◆ **Recorded information**
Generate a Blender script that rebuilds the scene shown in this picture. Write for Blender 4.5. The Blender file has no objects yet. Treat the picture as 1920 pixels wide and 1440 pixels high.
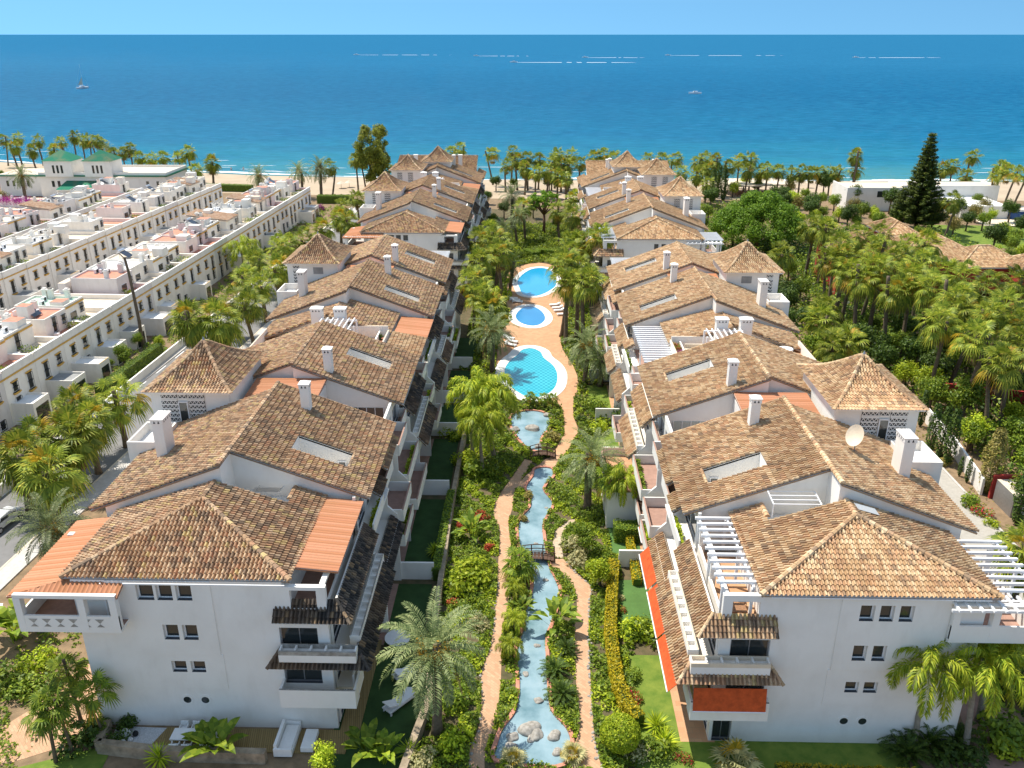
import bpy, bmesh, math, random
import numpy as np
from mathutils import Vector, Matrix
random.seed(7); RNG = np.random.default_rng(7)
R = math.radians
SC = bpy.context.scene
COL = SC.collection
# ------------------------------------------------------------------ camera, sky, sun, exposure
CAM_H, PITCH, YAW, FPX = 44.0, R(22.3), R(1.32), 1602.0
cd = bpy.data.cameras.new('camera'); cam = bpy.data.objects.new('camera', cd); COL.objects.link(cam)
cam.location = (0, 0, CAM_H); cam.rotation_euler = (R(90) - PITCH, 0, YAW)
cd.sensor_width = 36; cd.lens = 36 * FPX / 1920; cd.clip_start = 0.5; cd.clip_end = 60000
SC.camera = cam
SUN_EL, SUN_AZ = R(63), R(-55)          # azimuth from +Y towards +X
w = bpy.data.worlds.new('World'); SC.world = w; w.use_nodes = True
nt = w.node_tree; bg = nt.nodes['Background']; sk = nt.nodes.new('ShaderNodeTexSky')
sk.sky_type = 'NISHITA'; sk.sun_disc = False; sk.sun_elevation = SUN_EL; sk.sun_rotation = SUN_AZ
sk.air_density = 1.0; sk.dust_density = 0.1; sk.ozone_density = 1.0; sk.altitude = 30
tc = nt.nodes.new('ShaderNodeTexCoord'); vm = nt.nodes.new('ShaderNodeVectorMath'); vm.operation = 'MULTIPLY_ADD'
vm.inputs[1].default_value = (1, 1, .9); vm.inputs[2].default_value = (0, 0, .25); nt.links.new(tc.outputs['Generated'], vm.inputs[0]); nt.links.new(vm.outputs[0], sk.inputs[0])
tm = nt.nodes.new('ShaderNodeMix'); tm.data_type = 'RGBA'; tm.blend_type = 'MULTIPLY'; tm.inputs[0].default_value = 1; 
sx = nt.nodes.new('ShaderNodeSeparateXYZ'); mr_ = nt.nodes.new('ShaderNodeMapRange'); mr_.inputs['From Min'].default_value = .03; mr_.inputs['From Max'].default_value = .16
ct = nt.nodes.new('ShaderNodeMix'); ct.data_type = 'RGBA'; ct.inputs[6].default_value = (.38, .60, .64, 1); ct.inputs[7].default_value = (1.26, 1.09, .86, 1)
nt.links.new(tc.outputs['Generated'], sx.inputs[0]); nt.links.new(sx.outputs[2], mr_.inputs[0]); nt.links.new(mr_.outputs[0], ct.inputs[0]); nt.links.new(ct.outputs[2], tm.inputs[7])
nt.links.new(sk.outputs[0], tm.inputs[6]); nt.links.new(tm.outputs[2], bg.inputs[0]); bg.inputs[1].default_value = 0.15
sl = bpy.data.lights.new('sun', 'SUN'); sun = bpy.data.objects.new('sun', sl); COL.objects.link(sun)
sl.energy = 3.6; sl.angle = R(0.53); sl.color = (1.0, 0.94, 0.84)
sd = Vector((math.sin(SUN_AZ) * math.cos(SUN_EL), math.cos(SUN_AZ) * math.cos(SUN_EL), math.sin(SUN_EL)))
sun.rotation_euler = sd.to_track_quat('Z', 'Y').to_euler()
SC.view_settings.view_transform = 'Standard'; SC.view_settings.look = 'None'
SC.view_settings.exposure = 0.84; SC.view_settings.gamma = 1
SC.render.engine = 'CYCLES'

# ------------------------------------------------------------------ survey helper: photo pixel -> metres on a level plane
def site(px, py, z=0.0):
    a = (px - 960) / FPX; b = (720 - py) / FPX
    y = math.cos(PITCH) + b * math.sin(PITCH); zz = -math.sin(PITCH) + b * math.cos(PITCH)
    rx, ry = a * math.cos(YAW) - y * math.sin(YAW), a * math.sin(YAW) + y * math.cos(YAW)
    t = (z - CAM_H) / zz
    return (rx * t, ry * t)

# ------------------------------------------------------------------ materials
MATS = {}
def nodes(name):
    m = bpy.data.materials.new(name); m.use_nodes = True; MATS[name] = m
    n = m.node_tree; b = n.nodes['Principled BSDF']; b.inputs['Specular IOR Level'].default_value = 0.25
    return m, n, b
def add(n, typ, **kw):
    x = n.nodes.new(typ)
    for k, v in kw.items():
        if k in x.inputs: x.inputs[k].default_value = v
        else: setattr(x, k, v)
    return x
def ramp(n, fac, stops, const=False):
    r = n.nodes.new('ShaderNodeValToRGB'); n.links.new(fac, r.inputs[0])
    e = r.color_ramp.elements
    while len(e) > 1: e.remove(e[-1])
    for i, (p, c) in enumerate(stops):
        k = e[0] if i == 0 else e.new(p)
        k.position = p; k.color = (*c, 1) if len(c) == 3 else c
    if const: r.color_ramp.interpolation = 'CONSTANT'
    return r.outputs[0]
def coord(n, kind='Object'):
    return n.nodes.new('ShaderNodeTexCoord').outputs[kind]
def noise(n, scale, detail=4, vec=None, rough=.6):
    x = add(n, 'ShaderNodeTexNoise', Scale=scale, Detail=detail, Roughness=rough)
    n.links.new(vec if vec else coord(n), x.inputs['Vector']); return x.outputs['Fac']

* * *

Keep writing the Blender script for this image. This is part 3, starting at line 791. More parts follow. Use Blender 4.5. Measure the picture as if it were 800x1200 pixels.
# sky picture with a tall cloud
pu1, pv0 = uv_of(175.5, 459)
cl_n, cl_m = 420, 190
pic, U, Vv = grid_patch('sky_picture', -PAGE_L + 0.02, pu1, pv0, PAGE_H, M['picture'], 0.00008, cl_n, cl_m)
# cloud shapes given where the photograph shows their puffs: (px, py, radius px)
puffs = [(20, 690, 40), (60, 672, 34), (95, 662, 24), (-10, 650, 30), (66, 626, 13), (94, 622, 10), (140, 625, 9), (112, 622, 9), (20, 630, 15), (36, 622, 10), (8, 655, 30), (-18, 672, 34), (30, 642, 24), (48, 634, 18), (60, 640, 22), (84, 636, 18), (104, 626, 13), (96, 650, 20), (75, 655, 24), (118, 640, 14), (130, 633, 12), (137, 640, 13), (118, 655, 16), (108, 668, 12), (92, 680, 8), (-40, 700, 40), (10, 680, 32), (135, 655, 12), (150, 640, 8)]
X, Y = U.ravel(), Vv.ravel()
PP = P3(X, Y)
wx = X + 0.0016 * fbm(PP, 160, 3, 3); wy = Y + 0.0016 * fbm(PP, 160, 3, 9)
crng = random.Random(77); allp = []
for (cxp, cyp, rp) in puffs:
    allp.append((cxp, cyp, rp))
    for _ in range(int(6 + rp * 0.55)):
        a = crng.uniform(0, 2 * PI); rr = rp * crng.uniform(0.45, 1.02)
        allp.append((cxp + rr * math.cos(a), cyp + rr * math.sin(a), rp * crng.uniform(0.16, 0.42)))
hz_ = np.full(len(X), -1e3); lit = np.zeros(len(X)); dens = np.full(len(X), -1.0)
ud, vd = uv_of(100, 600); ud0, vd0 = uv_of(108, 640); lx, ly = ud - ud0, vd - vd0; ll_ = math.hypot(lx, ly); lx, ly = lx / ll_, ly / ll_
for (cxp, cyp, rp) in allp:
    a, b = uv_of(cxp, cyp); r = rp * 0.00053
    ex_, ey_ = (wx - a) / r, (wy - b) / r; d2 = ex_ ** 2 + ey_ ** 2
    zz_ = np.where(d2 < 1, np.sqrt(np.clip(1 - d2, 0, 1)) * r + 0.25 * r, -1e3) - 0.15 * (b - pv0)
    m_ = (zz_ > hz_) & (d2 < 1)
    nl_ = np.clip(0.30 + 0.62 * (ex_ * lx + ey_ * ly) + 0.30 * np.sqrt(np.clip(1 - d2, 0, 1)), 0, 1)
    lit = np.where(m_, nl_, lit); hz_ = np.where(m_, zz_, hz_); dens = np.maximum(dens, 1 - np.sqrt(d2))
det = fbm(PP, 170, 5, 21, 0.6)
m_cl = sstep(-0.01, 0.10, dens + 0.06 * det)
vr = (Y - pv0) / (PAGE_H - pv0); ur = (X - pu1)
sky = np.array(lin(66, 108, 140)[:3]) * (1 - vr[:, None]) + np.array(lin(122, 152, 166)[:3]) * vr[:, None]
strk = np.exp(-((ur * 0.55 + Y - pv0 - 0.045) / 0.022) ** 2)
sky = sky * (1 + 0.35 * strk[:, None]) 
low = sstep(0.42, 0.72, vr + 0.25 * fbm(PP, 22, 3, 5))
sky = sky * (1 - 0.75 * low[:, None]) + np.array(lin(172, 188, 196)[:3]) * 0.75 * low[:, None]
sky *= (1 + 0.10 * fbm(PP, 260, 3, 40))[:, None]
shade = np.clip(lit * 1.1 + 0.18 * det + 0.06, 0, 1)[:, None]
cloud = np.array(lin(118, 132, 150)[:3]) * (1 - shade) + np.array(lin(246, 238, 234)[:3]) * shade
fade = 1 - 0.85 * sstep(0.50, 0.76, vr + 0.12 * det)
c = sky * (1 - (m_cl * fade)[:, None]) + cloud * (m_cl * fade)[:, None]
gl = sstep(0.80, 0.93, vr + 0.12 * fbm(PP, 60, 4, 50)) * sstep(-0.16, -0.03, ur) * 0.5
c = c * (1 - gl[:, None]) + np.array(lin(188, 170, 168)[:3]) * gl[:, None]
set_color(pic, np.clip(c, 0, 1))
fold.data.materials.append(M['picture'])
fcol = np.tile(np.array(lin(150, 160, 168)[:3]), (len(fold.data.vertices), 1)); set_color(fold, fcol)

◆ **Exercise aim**
Above are the records; copy every line in them that holds the word "Blender".

◆ **Solution for this problem**
Generate a Blender script that rebuilds the scene shown in this picture. Write for Blender 4.5. The Blender file has no objects yet. Treat the picture as 1920 pixels wide and 1440 pixels high.
Keep writing the Blender script for this image. This is part 3, starting at line 791. More parts follow. Use Blender 4.5. Measure the picture as if it were 800x1200 pixels.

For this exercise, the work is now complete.